Doch das ist noch nicht alles. Dank Swift haben bereits diverse unabhängige Musiklabels ihre Meinung geändert und stellen nun ihren Katalog Apple Music zur Verfügung. Das schlägt sich auf die Nutzerzahlen nieder. Bajarin schätzt, dass Apple Music bis Ende Jahr 60 Millionen zahlende Nutzer hat. Zum Vergleich: Apples-Konkurrent Spotify hat 20 Millionen zahlende Kunden.

Über Nacht zum grössten Streamingdienst

Bajarin kommt zum Schluss: Durch Swifts Klagen werde Apple Music schon zum Start den grössten verfügbaren Song-Katalog bieten können. Wenn man zudem Apples riesige Fan-Gemeinde berücksichtige, sei Apple Music wahrscheinlich quasi über Nacht zum erfolgreichsten Musik-Streamingdienst geworden.

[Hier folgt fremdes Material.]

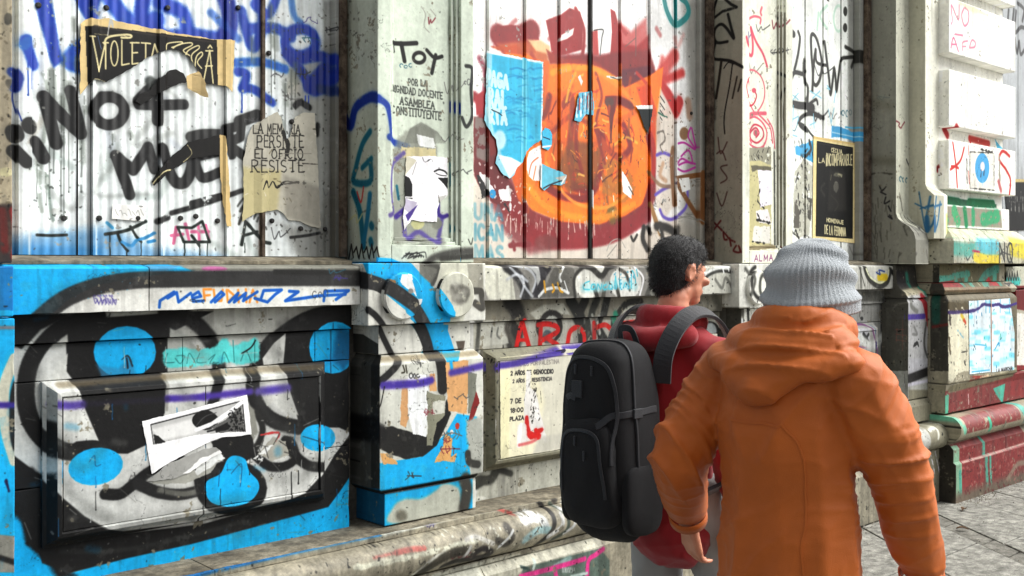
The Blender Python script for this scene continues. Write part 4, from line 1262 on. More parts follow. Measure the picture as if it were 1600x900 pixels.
# violet line
pn.s([(86, 632), (110, 634), (130, 632)], 11, (104, 84, 175), soft=8)
pn.s([(262, 623), (290, 622), (320, 620)], 9, (84, 60, 165), soft=6); pn.s([(320, 620), (392, 612)], 9, (90, 66, 165), soft=7)
pn.s([(404, 612), (451, 606)], 10, (96, 78, 170), soft=8)
pn.s([(130, 632), (262, 624)], 9, (44, 38, 66), soft=7, alpha=.5)
# pale turquoise scrawl over the bridge
wl.f([(255, 548), (285, 543), (330, 545), (352, 528), (362, 540), (384, 534), (402, 526), (406, 550), (400, 566), (340, 568), (280, 574), (256, 572)], CY, soft=5, warp=5, smooth=True)
for a in ([(262, 552), (258, 566), (272, 566)], [(276, 556), (288, 556), (282, 568), (274, 560)], [(292, 568), (296, 552), (306, 568)], [(312, 552), (308, 566), (322, 566)], [(326, 562), (336, 554), (328, 568), (342, 566)], [(346, 568), (350, 550), (358, 566)], [(364, 532), (366, 566)], [(376, 564), (384, 548), (392, 564)], [(398, 530), (398, 566)]):
    wl.s(a, 1.6, (60, 150, 150), soft=1)
wl.s([(378, 552), (392, 543), (399, 532)], 2.2, (20, 30, 30))
wp.spat(30, 500, 560, 830, 150, 1.6, (120, 120, 114), alpha=.45)
wp.spat(300, 800, 560, 840, 40, 1.6, (12, 60, 100), alpha=.5)
wp.spat(60, 830, 420, 870, 24, 1.6, (190, 190, 186), alpha=.5)

# pedestal 1 (with the mural running over it)
d = on(G0, 'ped1')
d.f([(560, 400), (770, 400), (770, 850), (560, 850)], (222, 222, 214))
F5 = d.at(560, 380, 5)
F5.f([(30, 150), (400, 150), (470, 230), (560, 320), (620, 420), (740, 640), (720, 860), (420, 860), (330, 520), (180, 400), (180, 330), (60, 230)], (2, 184, 236), soft=8)
F5.f([(720, 640), (800, 870), (620, 870), (560, 640)], (2, 184, 236), soft=6)
F5.f([(720, 640), (735, 560), (700, 500), (640, 400), (600, 350), (580, 420), (590, 640)], (2, 184, 236), soft=4)
F5.f([(60, 235), (200, 290), (180, 400), (75, 360)], (54, 54, 54), soft=8)
F5.s([(0, 285), (75, 300), (200, 345), (330, 430), (430, 510), (500, 620), (560, 760), (590, 880)], 96, (54, 54, 54), soft=12)
F5.f([(70, 372), (190, 410), (320, 530), (430, 620), (500, 720), (530, 860), (320, 860), (250, 740), (190, 660), (70, 560)], (222, 222, 214), soft=8, smooth=True)
F5.s([(70, 520), (130, 570), (190, 650), (240, 760), (300, 880)], 44, (34, 34, 34), soft=10)
F5.f([(70, 590), (140, 650), (170, 700), (200, 800), (240, 880), (70, 880)], (222, 222, 214), soft=6)
F5.f([(300, 240), (330, 235), (380, 245), (385, 290), (410, 380), (420, 430), (480, 440), (490, 460), (440, 480), (420, 420), (380, 380), (300, 330), (285, 300)], (238, 240, 238), warp=8)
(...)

Doch auch Swift profitiert von der Geschichte. Sie steht nun als Gutmensch da, der sich für die Belange der globalen Musik-Gemeinschaft einsetzt und dabei keine Gegner fürchtet – auch Apple nicht. Das dürfte ihr viel Bewunderung und viele neue Fans einbringen.

Millionenschwere Vorauszahlungen

Letzlich dürfte Swift alleine für ihre Musik eine stattliche Summe von Apple erhalten haben. Denn: Eine Geldmaschine wie Swift wird kaum pro gestreamten Song bezahlt, so wie das bei unbekannteren Künstlern geschieht. Stattdessen dürfte Swift schon im Vorfeld Millionen kassiert haben. Das legt der Vertrag zwischen dem Musikriesen Sony und Spotify aus dem Jahr 2011 nahe, der im Mai auf illegalem Weg im Internet auftauchte.

Demnach habe die vereinbarte Vorauszahlung von Spotify an Sony 25 Millionen Dollar betragen: Neun Millionen Dollar im ersten Jahr und 16 Millionen im zweiten. Für ein optionales drittes Jahr legte man sich auf 17,5 Millionen Dollar fest. Im 42-seitigen Dokument stand allerdings nicht drin, wie viel das Label seinen Künstlern auszahlt.

Swift wehrt sich

Von einer grossangelegte PR-Aktion im Fall Apple will Taylor Swift nichts wissen. «Falls ihr euch fragt, ob das einer der exklusiven Deals ist, wie Apple dies schon mit anderen Künstlern gemacht hat – nein, ist es nicht», schrieb Swift auf Twitter.

Tatsache ist: Auch wenn das Theater zwischen Swift und Apple kein abgekartetes Spiel war – viel Geld haben beide Seiten auf jeden Fall verdient.